### DATA SECTION
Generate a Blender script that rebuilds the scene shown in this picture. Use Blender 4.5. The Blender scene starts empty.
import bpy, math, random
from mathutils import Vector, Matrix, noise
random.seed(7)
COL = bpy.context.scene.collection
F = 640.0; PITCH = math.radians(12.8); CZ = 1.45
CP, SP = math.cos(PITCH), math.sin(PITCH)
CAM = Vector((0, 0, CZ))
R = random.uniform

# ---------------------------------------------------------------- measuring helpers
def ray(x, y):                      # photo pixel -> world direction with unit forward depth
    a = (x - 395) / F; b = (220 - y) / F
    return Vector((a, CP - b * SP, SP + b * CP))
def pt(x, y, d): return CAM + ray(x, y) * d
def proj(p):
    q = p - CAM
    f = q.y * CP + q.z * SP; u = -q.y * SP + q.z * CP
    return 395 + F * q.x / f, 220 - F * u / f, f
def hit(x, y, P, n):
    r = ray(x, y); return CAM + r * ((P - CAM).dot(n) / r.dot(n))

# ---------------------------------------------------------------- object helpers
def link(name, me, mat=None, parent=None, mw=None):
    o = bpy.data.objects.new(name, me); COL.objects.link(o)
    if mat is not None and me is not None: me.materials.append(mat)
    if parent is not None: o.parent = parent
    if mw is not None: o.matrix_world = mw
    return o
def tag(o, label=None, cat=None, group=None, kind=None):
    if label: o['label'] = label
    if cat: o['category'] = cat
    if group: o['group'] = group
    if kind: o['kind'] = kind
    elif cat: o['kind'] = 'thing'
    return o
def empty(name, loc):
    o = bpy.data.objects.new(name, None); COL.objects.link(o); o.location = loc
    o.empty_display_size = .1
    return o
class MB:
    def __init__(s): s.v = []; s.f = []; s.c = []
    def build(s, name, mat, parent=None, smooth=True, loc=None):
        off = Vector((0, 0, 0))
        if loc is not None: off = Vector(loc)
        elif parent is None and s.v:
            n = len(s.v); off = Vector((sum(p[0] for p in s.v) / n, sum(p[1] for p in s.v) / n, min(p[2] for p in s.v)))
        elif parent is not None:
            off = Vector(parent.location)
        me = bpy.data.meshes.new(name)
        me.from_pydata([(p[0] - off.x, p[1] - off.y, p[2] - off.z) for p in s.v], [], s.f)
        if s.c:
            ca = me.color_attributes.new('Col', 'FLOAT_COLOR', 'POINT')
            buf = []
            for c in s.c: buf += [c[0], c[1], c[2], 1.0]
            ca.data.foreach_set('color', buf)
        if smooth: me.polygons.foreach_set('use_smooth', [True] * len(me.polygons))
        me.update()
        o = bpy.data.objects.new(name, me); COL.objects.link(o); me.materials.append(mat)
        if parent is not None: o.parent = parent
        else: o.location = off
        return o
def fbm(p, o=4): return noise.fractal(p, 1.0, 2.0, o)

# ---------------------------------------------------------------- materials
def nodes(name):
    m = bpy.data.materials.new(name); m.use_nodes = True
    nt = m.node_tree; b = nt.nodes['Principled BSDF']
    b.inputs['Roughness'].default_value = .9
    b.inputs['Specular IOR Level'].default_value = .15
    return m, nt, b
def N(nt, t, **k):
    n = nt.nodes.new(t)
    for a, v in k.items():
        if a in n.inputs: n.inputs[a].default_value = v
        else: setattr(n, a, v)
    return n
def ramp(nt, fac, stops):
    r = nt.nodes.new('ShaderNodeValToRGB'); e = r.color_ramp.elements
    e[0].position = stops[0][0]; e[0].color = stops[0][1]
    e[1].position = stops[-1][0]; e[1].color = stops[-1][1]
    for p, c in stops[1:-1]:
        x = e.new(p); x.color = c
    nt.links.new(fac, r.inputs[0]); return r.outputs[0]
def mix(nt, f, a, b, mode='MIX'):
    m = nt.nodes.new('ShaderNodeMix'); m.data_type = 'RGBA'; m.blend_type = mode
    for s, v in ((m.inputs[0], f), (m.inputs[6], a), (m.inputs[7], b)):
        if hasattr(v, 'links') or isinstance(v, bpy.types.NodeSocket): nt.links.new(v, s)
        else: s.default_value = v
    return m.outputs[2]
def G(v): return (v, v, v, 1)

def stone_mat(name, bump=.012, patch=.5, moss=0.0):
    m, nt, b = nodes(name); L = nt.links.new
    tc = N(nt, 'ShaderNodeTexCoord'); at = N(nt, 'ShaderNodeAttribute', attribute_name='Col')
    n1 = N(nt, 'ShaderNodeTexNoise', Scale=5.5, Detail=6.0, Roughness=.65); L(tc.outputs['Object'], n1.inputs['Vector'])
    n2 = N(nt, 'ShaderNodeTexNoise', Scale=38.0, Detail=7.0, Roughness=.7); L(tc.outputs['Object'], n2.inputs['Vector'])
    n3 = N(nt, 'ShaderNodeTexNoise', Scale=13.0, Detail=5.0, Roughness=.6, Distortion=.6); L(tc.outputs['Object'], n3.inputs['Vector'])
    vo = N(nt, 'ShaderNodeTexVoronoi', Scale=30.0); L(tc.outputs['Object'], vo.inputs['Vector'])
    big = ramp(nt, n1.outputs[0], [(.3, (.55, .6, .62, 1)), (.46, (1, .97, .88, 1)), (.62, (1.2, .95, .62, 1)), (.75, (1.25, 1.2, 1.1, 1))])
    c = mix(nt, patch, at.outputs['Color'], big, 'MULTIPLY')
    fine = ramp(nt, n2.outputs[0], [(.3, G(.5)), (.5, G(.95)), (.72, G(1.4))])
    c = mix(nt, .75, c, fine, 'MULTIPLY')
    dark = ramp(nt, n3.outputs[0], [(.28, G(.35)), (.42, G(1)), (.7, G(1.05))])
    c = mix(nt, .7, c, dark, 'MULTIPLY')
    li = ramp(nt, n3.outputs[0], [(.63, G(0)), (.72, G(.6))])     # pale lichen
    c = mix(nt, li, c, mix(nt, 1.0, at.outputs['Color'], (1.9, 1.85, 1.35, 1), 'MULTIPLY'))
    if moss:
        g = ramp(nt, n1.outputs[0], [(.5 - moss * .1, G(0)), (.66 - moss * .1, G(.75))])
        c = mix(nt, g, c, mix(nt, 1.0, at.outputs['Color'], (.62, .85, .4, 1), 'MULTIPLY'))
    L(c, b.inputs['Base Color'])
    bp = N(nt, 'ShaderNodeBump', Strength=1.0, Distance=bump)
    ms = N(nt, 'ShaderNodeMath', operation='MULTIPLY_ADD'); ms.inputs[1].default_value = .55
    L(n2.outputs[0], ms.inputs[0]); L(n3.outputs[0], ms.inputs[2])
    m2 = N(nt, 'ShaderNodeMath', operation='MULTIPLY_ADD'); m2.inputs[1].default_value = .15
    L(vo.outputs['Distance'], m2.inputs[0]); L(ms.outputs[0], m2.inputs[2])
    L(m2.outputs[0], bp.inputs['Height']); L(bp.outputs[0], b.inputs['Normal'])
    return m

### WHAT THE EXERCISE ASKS
Set down the material above again, word for word.

### RESULT OF THIS TASK
Generate a Blender script that rebuilds the scene shown in this picture. Use Blender 4.5. The Blender scene starts empty.
import bpy, math, random
from mathutils import Vector, Matrix, noise
random.seed(7)
COL = bpy.context.scene.collection
F = 640.0; PITCH = math.radians(12.8); CZ = 1.45
CP, SP = math.cos(PITCH), math.sin(PITCH)
CAM = Vector((0, 0, CZ))
R = random.uniform

# ---------------------------------------------------------------- measuring helpers
def ray(x, y):                      # photo pixel -> world direction with unit forward depth
    a = (x - 395) / F; b = (220 - y) / F
    return Vector((a, CP - b * SP, SP + b * CP))
def pt(x, y, d): return CAM + ray(x, y) * d
def proj(p):
    q = p - CAM
    f = q.y * CP + q.z * SP; u = -q.y * SP + q.z * CP
    return 395 + F * q.x / f, 220 - F * u / f, f
def hit(x, y, P, n):
    r = ray(x, y); return CAM + r * ((P - CAM).dot(n) / r.dot(n))

# ---------------------------------------------------------------- object helpers
def link(name, me, mat=None, parent=None, mw=None):
    o = bpy.data.objects.new(name, me); COL.objects.link(o)
    if mat is not None and me is not None: me.materials.append(mat)
    if parent is not None: o.parent = parent
    if mw is not None: o.matrix_world = mw
    return o
def tag(o, label=None, cat=None, group=None, kind=None):
    if label: o['label'] = label
    if cat: o['category'] = cat
    if group: o['group'] = group
    if kind: o['kind'] = kind
    elif cat: o['kind'] = 'thing'
    return o
def empty(name, loc):
    o = bpy.data.objects.new(name, None); COL.objects.link(o); o.location = loc
    o.empty_display_size = .1
    return o
class MB:
    def __init__(s): s.v = []; s.f = []; s.c = []
    def build(s, name, mat, parent=None, smooth=True, loc=None):
        off = Vector((0, 0, 0))
        if loc is not None: off = Vector(loc)
        elif parent is None and s.v:
            n = len(s.v); off = Vector((sum(p[0] for p in s.v) / n, sum(p[1] for p in s.v) / n, min(p[2] for p in s.v)))
        elif parent is not None:
            off = Vector(parent.location)
        me = bpy.data.meshes.new(name)
        me.from_pydata([(p[0] - off.x, p[1] - off.y, p[2] - off.z) for p in s.v], [], s.f)
        if s.c:
            ca = me.color_attributes.new('Col', 'FLOAT_COLOR', 'POINT')
            buf = []
            for c in s.c: buf += [c[0], c[1], c[2], 1.0]
            ca.data.foreach_set('color', buf)
        if smooth: me.polygons.foreach_set('use_smooth', [True] * len(me.polygons))
        me.update()
        o = bpy.data.objects.new(name, me); COL.objects.link(o); me.materials.append(mat)
        if parent is not None: o.parent = parent
        else: o.location = off
        return o
def fbm(p, o=4): return noise.fractal(p, 1.0, 2.0, o)

# ---------------------------------------------------------------- materials
def nodes(name):
    m = bpy.data.materials.new(name); m.use_nodes = True
    nt = m.node_tree; b = nt.nodes['Principled BSDF']
    b.inputs['Roughness'].default_value = .9
    b.inputs['Specular IOR Level'].default_value = .15
    return m, nt, b
def N(nt, t, **k):
    n = nt.nodes.new(t)
    for a, v in k.items():
        if a in n.inputs: n.inputs[a].default_value = v
        else: setattr(n, a, v)
    return n
def ramp(nt, fac, stops):
    r = nt.nodes.new('ShaderNodeValToRGB'); e = r.color_ramp.elements
    e[0].position = stops[0][0]; e[0].color = stops[0][1]
    e[1].position = stops[-1][0]; e[1].color = stops[-1][1]
    for p, c in stops[1:-1]:
        x = e.new(p); x.color = c
    nt.links.new(fac, r.inputs[0]); return r.outputs[0]
def mix(nt, f, a, b, mode='MIX'):
    m = nt.nodes.new('ShaderNodeMix'); m.data_type = 'RGBA'; m.blend_type = mode
    for s, v in ((m.inputs[0], f), (m.inputs[6], a), (m.inputs[7], b)):
        if hasattr(v, 'links') or isinstance(v, bpy.types.NodeSocket): nt.links.new(v, s)
        else: s.default_value = v
    return m.outputs[2]
def G(v): return (v, v, v, 1)

def stone_mat(name, bump=.012, patch=.5, moss=0.0):
    m, nt, b = nodes(name); L = nt.links.new
    tc = N(nt, 'ShaderNodeTexCoord'); at = N(nt, 'ShaderNodeAttribute', attribute_name='Col')
    n1 = N(nt, 'ShaderNodeTexNoise', Scale=5.5, Detail=6.0, Roughness=.65); L(tc.outputs['Object'], n1.inputs['Vector'])
    n2 = N(nt, 'ShaderNodeTexNoise', Scale=38.0, Detail=7.0, Roughness=.7); L(tc.outputs['Object'], n2.inputs['Vector'])
    n3 = N(nt, 'ShaderNodeTexNoise', Scale=13.0, Detail=5.0, Roughness=.6, Distortion=.6); L(tc.outputs['Object'], n3.inputs['Vector'])
    vo = N(nt, 'ShaderNodeTexVoronoi', Scale=30.0); L(tc.outputs['Object'], vo.inputs['Vector'])
    big = ramp(nt, n1.outputs[0], [(.3, (.55, .6, .62, 1)), (.46, (1, .97, .88, 1)), (.62, (1.2, .95, .62, 1)), (.75, (1.25, 1.2, 1.1, 1))])
    c = mix(nt, patch, at.outputs['Color'], big, 'MULTIPLY')
    fine = ramp(nt, n2.outputs[0], [(.3, G(.5)), (.5, G(.95)), (.72, G(1.4))])
    c = mix(nt, .75, c, fine, 'MULTIPLY')
    dark = ramp(nt, n3.outputs[0], [(.28, G(.35)), (.42, G(1)), (.7, G(1.05))])
    c = mix(nt, .7, c, dark, 'MULTIPLY')
    li = ramp(nt, n3.outputs[0], [(.63, G(0)), (.72, G(.6))])     # pale lichen
    c = mix(nt, li, c, mix(nt, 1.0, at.outputs['Color'], (1.9, 1.85, 1.35, 1), 'MULTIPLY'))
    if moss:
        g = ramp(nt, n1.outputs[0], [(.5 - moss * .1, G(0)), (.66 - moss * .1, G(.75))])
        c = mix(nt, g, c, mix(nt, 1.0, at.outputs['Color'], (.62, .85, .4, 1), 'MULTIPLY'))
    L(c, b.inputs['Base Color'])
    bp = N(nt, 'ShaderNodeBump', Strength=1.0, Distance=bump)
    ms = N(nt, 'ShaderNodeMath', operation='MULTIPLY_ADD'); ms.inputs[1].default_value = .55
    L(n2.outputs[0], ms.inputs[0]); L(n3.outputs[0], ms.inputs[2])
    m2 = N(nt, 'ShaderNodeMath', operation='MULTIPLY_ADD'); m2.inputs[1].default_value = .15
    L(vo.outputs['Distance'], m2.inputs[0]); L(ms.outputs[0], m2.inputs[2])
    L(m2.outputs[0], bp.inputs['Height']); L(bp.outputs[0], b.inputs['Normal'])
    return m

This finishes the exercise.